For some parents, it may be mistaken as their child testing them, or fatigue, but it is far different than that. Even as adults, bottling in our emotions and feeling throughout the day can lead to burnout, but imagine your child, whose brain hasn’t fully developed and who hasn’t fully learned the proper coping skills for handling difficult emotions and burnout.

Throughout their school day, they try to be kind and not come off as rude or emotionally unruly, in order to be good and to not get into trouble at school. They don’t want to get an unsatisfactory mark or go to the principal’s office, so they try their best to act exactly as they are expected to. While they may want to throw something or yell at their schoolmates, they resist and bottle it in until they get home.

And by the time they make it home- they just want comfort and to let out all of their emotions. In turn, they may come straight through the door, seemingly frustrated and moody. They may throw a tantrum, or cry uncontrollably. While you may feel powerless or frustrated in return with them, there are ways to circumvent these behaviors and to help them cope.

So how do you handle these mood outbursts and shifts with compassion?

1. Greet them and reconnect.

Smile at your children when they make it home and give them a hug. Try not to ask a lot of questions about their day, and have a calm and peaceful environment for them to come home to.

2. Allow them a “brain break,” instead of jumping straight to homework.

Allow them time to regroup and calm their mind before you push them to start on homework, so they can decompress and regather themselves.

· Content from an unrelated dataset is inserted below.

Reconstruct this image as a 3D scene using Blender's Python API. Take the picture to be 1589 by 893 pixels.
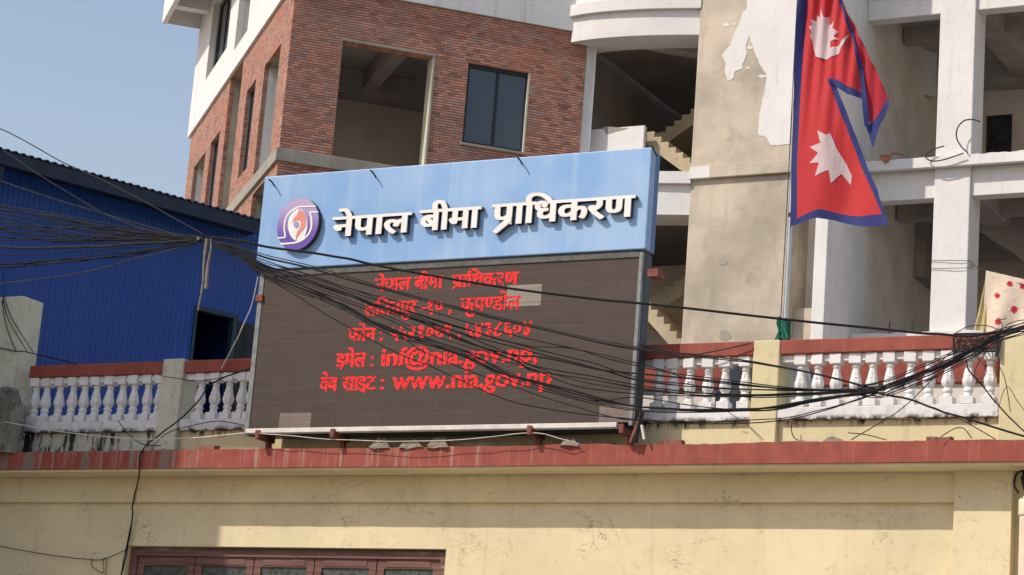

3. Provide a nourishing snack and drink.

After school, kids are likely hungry, and hunger definitely doesn’t help when they are facing complex emotions. Meet them with a nourishing snack and hydrating beverage. Allow them time to sit down and enjoy their snack and become rejuvenated.

4. Find a way to connect with them, even when they are at school.

Andrea Nair suggests wearing a matching bracelet, tucking a note into their lunch box or folder, or providing them with a picture of you together. This will help them to have a connection to you and to your home- so they can channel that peace into their school day during times of stress.

If your child still has a meltdown, don’t be disappointed, and don’t resort to punishment. Allow them to release their emotions and validate their feelings. Allow them to transition into a safe space where they cannot hurt themselves. Once they have started to come down from their meltdown, try some decompression yoga, or take them for a walk or bike ride. If that isn’t their preference- let them relax on their terms. And remember to help them to express their emotions by guiding them using statements such as “I feel __ because ___,” while reminding them to take deep breaths.

Nair states that if they end up melting down for a moment, it’s likely they needed to. The best way to handle it is to help them learn better coping mechanisms for their difficult emotions, while making them feel validated and empathized with. As time goes on, the meltdowns are likely to decrease, and they will start easing into the transition from home to school.